Wednesday 21 October 2015

Quest for Fire (1981)



It's a pretty gutsy move to make a film where none of the characters' dialogue is intended to be understood.  A huge amount of information must be conveyed by actions, body language and expressions.  Quest for Fire succeeds so well in this regard that I wanted to give it a Qualified Recommendation just for that.

Unfortunately, there are some pretty significant flaws with the film that ultimately made me come down on the 'not' side of recommendation.  Still, if you have an interest in the craft of film-making, especially acting or direction, then I think this is a movie that you should see.  It does a great job with the non-verbal communication.

The film begins with a text scrawl informing us that 80,000 years ago, humanity relied on fire for survival, but lacked the means to make it for themselves.  When they found a natural fire, they had to protect and nurture it, tending it and feeding it constantly to prevent it from being extinguished.

We then meet a primitive tribe who possess such a fire.  Alas for them, they're about to be attacked by another, even more primitive group of humanoids.  Despite being bestial, naked ape-men, the attackers launch an orchestrated and quite sophisticated attack.  In fact, for my money it feels rather more orchestrated and sophisticated than it ought to be.
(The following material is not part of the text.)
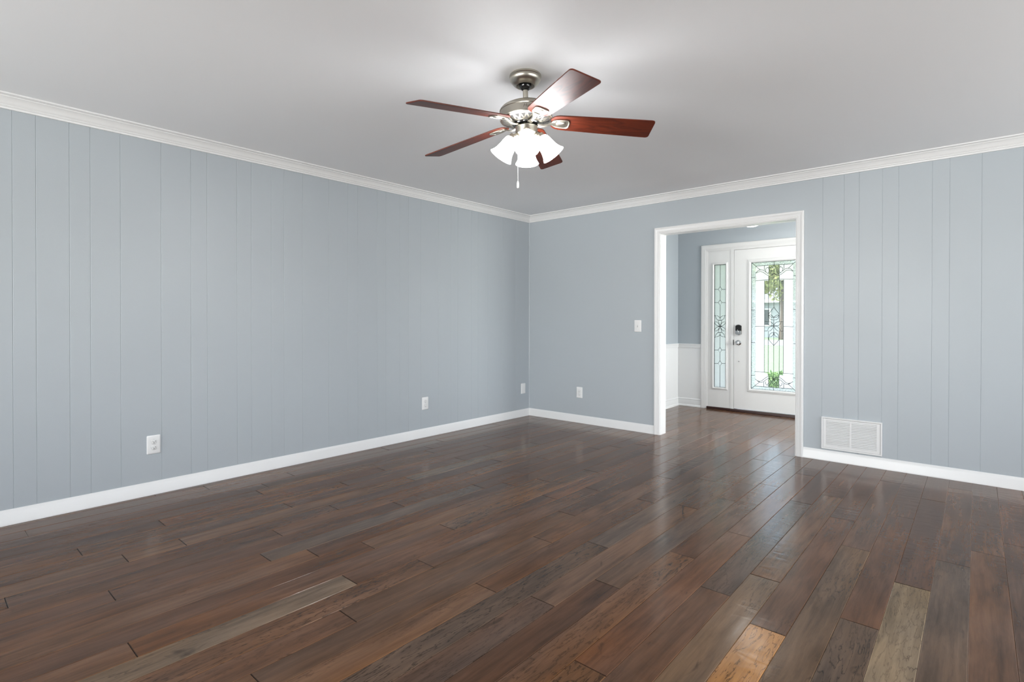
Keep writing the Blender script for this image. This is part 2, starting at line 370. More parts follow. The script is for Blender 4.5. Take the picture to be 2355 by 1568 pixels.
# ------------------------------------------------------------------ structure: trim
def sweep_trim(name, path, prof, kind='structure', m=M_TRIM, close=False):
    """prof: (out, z) pairs; path: list of (x, y, nx, ny) - the offset direction at each station (mitred)."""
    mb = MB(); secs = [[(x+nx*o, y+ny*o, z) for o, z in prof] for x, y, nx, ny in path]
    mb.sweep(secs); return mb.build(name, m, smooth=35, kind=kind)
crown = [(0, H-.0775), (.010, H-.0775), (.0125, H-.072), (.0125, H-.068), (.017, H-.065), (.019, H-.060), (.017, H-.056), (.022, H-.052), (.026, H-.043), (.034, H-.031), (.044, H-.022), (.052, H-.018), (.052, H-.014), (.058, H-.012), (.0695, H-.008), (.0695, H), (0, H)]
sweep_trim('trim_1', [(0, YR, 1, 1), (0, 0, 1, -1)], crown)
sweep_trim('trim_2', [(0, 0, 1, -1), (XR, 0, -1, -1)], crown)
sweep_trim('trim_3', [(XR, 0, -1, -1), (XR, YR, -1, 1)], crown)
sweep_trim('trim_4', [(XR, YR, -1, 1), (0, YR, 1, 1)], crown)
basep = [(0, 0), (.0145, 0), (.0145, .012), (.013, .016), (.013, .062), (.0115, .066), (.0115, .070), (.008, .077), (.006, .084), (.004, .088), (0, .088)]
basep = [(o, max(z, .0005)) for o, z in basep]
sweep_trim('baseboard_left', [(0, YR, 1, 1), (0, 0, 1, -1)], basep)
sweep_trim('baseboard_back', [(0, 0, 1, -1), (1.661, 0, 0, -1)], basep)
sweep_trim('baseboard_back', [(3.033, 0, 0, -1), (XR, 0, -1, -1)], basep)
sweep_trim('baseboard_right', [(XR, 0, -1, -1), (XR, YR, -1, 1)], basep)
sweep_trim('baseboard_rear', [(XR, YR, -1, 1), (0, YR, 1, 1)], basep)
shoe = [(0, 0.0005), (.022, 0.0005), (.022, .014), (.018, .022), (.012, .026), (.012, .085), (.010, .092), (.013, .098), (.010, .106), (.004, .112), (0, .112)]
sweep_trim('baseboard_hall', [(XF0, YF0, 1, 0), (XF0, YF1, 1, -1)], shoe)
sweep_trim('baseboard_hall', [(XF0, YF1, 1, -1), (1.367, YF1, 0, -1)], shoe)
sweep_trim('baseboard_hall', [(2.85, YF1, 0, -1), (XF1, YF1, -1, -1), (XF1, YF0, -1, 0)], shoe)
# painted wainscot and chair rail in the hall
wz0, wz1 = .1125, .80
mb = MB(); mb.box(XF0+.0005, XF0+.004, YF0, YF1-.0005, wz0, wz1); mb.box(XF0+.0041, 1.366, YF1-.004, YF1-.0005, wz0, wz1); mb.box(2.851, XF1-.0041, YF1-.004, YF1-.0005, wz0, wz1); mb.box(XF1-.004, XF1-.0005, YF0, YF1-.0005, wz0, .68)
mb.build('trim_5', M_TRIM, kind='structure')
rail = [(0, .797), (.010, .797), (.012, .806), (.012, .826), (.016, .832), (.019, .842), (.019, .850), (0, .850)]
sweep_trim('trim_6', [(XF0, YF0, 1, 0), (XF0, YF1, 1, -1), (1.366, YF1, 0, -1)], rail)
sweep_trim('trim_6', [(2.851, YF1, 0, -1), (XF1, YF1, -1, 0)], rail)

def casing(name, x0, x1, z1, wdt, yw, sgn, kind='structure', parent=None, m=M_TRIM, z0=.0006):
    """colonial casing round an opening: x0/x1/z1 are its inner edges; sgn -1 = faces -y"""
    pf = [(0, 0), (0, .008), (wdt*.10, .011), (wdt*.20, .011), (wdt*.26, .014), (wdt*.62, .0155), (wdt*.74, .019), (wdt*.93, .019), (wdt, .015), (wdt, 0)]
    mb = MB()
    st = [(x0, z0, -1, 0), (x0, z1, -1, 1), (x1, z1, 1, 1), (x1, z0, 1, 0)]
    mb.sweep([[(x+nx*o, yw+sgn*t, z+nz*o) for o, t in pf] for x, z, nx, nz in st])
    return mb.build(name, m, smooth=25, kind=kind, parent=parent)
casing('trim_7', OX0-.005, OX1+.005, OZ+.005, .0605, 0, -1)
casing('trim_8', OX0-.005, OX1+.005, OZ+.005, .0605, YF0, 1)
mb = MB(); mb.box(OX0-.0189, OX0, 0, .12, 0.0006, OZ+.0189); mb.box(OX1, OX1+.0189, 0, .12, 0.0006, OZ+.0189); mb.box(OX0, OX1, 0, .12, OZ, OZ+.0189)
mb.build('trim_9', M_TRIM, kind='structure')
# narrow quarter bead where the two panelled walls meet
mb = MB(); mb.tube([(.001, -.001, .088), (.001, -.001, H-.077)], .007, 8); mb.build('trim_10', M_WALL, smooth=40, kind='structure')

# ------------------------------------------------------------------ entrance door, sidelight, frame
YB = YF1
def rect_frame(mb, x0, x1, z0, z1, prof, yw, sgn=-1):
    """closed moulding; x0..z1 = inner edges, prof = (outward, thickness)"""
    secs = [[(x+nx*o, yw+sgn*t, z+nz*o) for o, t in prof] for x, z, nx, nz in ((x0, z0, -1, -1), (x0, z1, -1, 1), (x1, z1, 1, 1), (x1, z0, 1, -1), (x0, z0, -1, -1))]
    mb.sweep(secs, cap=False)
def plate_with_hole(mb, x0, x1, z0, z1, hx0, hx1, hz0, hz1, y0, y1):
    mb.box(x0, hx0, y0, y1, z0, z1); mb.box(hx1, x1, y0, y1, z0, z1); mb.box(hx0, hx1, y0, y1, z0, hz0); mb.box(hx0, hx1, y0, y1, hz1, z1)
CXD = 2.266
casing('trim_11', DX0, DX1, DZ-.002, .076, YB, -1, m=M_DOOR)
mb = MB(); mb.box(DX0, DX0+.010, YB-.004, YB+.13, .03, DZ); mb.box(1.752, 1.7905, YB-.004, YB+.13, .03, DZ); mb.box(2.741, DX1, YB-.004, YB+.13, .03, DZ); mb.box(DX0+.010, 1.752, YB-.004, YB+.13, 2.076, DZ); mb.box(1.7905, 2.741, YB-.004, YB+.13, 2.074, DZ)
mb.box(1.7905, 2.741, YB+.048, YB+.06, 2.055, 2.0739)
mb.build('trim_12', M_DOOR, kind='structure')
mb = MB(); mb.box(DX0+.002, 1.76, YB-.022, YB+.13, .0008, .0295); mb.box(1.76, DX1, YB-.045, YB+.14, .0008, .0295)
mb.build('trim_13', M_SILL, bevel=.003, kind='structure')
lite = [(-.002, -.002), (-.002, .004), (.004, .010), (.012, .014), (.020, .013), (.026, .009), (.034, .008), (.039, .003), (.039, -.002)]
mb = MB(); plate_with_hole(mb, 1.794, 2.738, .036, 2.071, 2.00, 2.532, .306, 1.896, YB+.001, YB+.045)
door = mb.build('door_1', M_DOOR, kind='structure')
mb = MB(); rect_frame(mb, 1.997, 2.535, .303, 1.899, lite, YB+.001); mb.build('glass_frame', M_DOOR, parent=door, smooth=25)
DOOR = [[(1.996,1.903),(2.108,1.797)],[(1.993,0.297),(2.1,0.395)],[(1.996,1.71),(2.049,1.706)],[(1.995,1.302),(2.048,1.3)],[(1.994,0.888),(2.047,0.889)],[(1.993,0.475),(2.046,0.478)],[(2.266,1.903),(2.266,1.851)],[(2.266,0.34),(2.266,0.295)],[(2.049,1.666),(2.204,1.672)],[(2.157,1.663),(2.158,0.528)],[(2.205,1.719),(2.204,1.154)],[(2.203,1.038),(2.203,0.475)],[(2.048,1.092),(2.156,1.095)],[(2.266,1.756),(2.266,1.334)],[(2.266,0.859),(2.266,0.442)],[(2.046,0.526),(2.202,0.523)],[(2.155,1.85),(2.154,1.792)],[(2.152,0.399),(2.152,0.342)],[(2.266,1.851),(2.243,1.824),(2.266,1.797),(2.266,1.756)],[(2.052,1.76),(2.069,1.782),(2.088,1.796),(2.114,1.801),(2.139,1.795),(2.165,1.775),(2.19,1.752),(2.218,1.736),(2.241,1.732),(2.266,1.75)],[(2.052,1.76),(2.086,1.776),(2.114,1.778),(2.139,1.769),(2.163,1.749),(2.19,1.728),(2.218,1.718),(2.245,1.725),(2.266,1.753)],[(2.174,1.77),(2.166,1.791),(2.174,1.814),(2.196,1.827),(2.22,1.826),(2.234,1.808),(2.236,1.781),(2.229,1.758),(2.215,1.744)],[(2.191,1.825),(2.207,1.81),(2.213,1.788),(2.207,1.765),(2.194,1.752)],[(2.266,1.334),(2.251,1.308),(2.228,1.278),(2.208,1.251),(2.204,1.232)],[(2.207,1.232),(2.228,1.237),(2.247,1.225),(2.266,1.206),(2.266,1.172),(2.238,1.176),(2.219,1.19),(2.21,1.211),(2.207,1.232)],[(2.266,1.206),(2.236,1.206),(2.207,1.232)],[(2.266,1.105),(2.251,1.135),(2.227,1.151),(2.184,1.152),(2.195,1.123),(2.216,1.104),(2.266,1.102)],[(2.266,1.1),(2.227,1.095),(2.208,1.079),(2.189,1.036),(2.222,1.039),(2.244,1.058),(2.266,1.098)],[(2.266,1.021),(2.238,1.014),(2.218,0.995),(2.211,0.959),(2.238,0.969),(2.257,0.986),(2.266,1.019)],[(2.16,1.154),(2.189,1.154)],[(2.16,1.037),(2.189,1.037)],[(2.266,1.172),(2.266,1.108)],[(2.266,1.098),(2.266,1.021)],[(2.208,0.959),(2.21,0.929),(2.227,0.904),(2.251,0.879),(2.266,0.859)],[(2.266,1.019),(2.266,0.859)],[(2.266,0.442),(2.241,0.406),(2.266,0.375),(2.266,0.34)],[(2.05,0.432),(2.072,0.414),(2.1,0.404),(2.128,0.413),(2.155,0.44),(2.188,0.466),(2.221,0.476),(2.25,0.464),(2.266,0.442)],[(2.05,0.432),(2.083,0.405),(2.116,0.391),(2.144,0.4),(2.172,0.426),(2.199,0.447),(2.226,0.453),(2.25,0.446),(2.266,0.428)],[(2.172,0.409),(2.172,0.383),(2.188,0.364),(2.213,0.363),(2.231,0.384),(2.234,0.411),(2.224,0.437),(2.21,0.444)],[(2.191,0.369),(2.207,0.389),(2.211,0.412),(2.2,0.435)]]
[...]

In any case, the attack succeeds in driving the first tribe out of their cave, and the little 'starter fire' they keep in a skull goes out in the escape.  So they are left in the middle of a swamp without their source of warmth and main protection from wild animals.  The obvious thing then to do is send off several strong warriors to look for a new fire and bring it back for the tribe.

The rest of the film is dedicated to ... well, to the titular quest.  The trio of warriors journey across the land, crossing paths with dangerous animals and cannibalistic neanderthals, among other encounters.  And it's here that the movie really has its issues.  While many of the individual sequences are quite well-executed, it feels like some scenes are given much more time than they need while others - which are more plot-relevant - are brushed aside in seconds.  Then there is the fact that the events we see require a period of weeks - if not months - to have gone by before the group returns from their quest, but nothing in the film suggests that more than a few days have elapsed.  These two issues combined to make me disengage from the film well before the - blatantly obvious half an hour earlier - conclusion rolled around.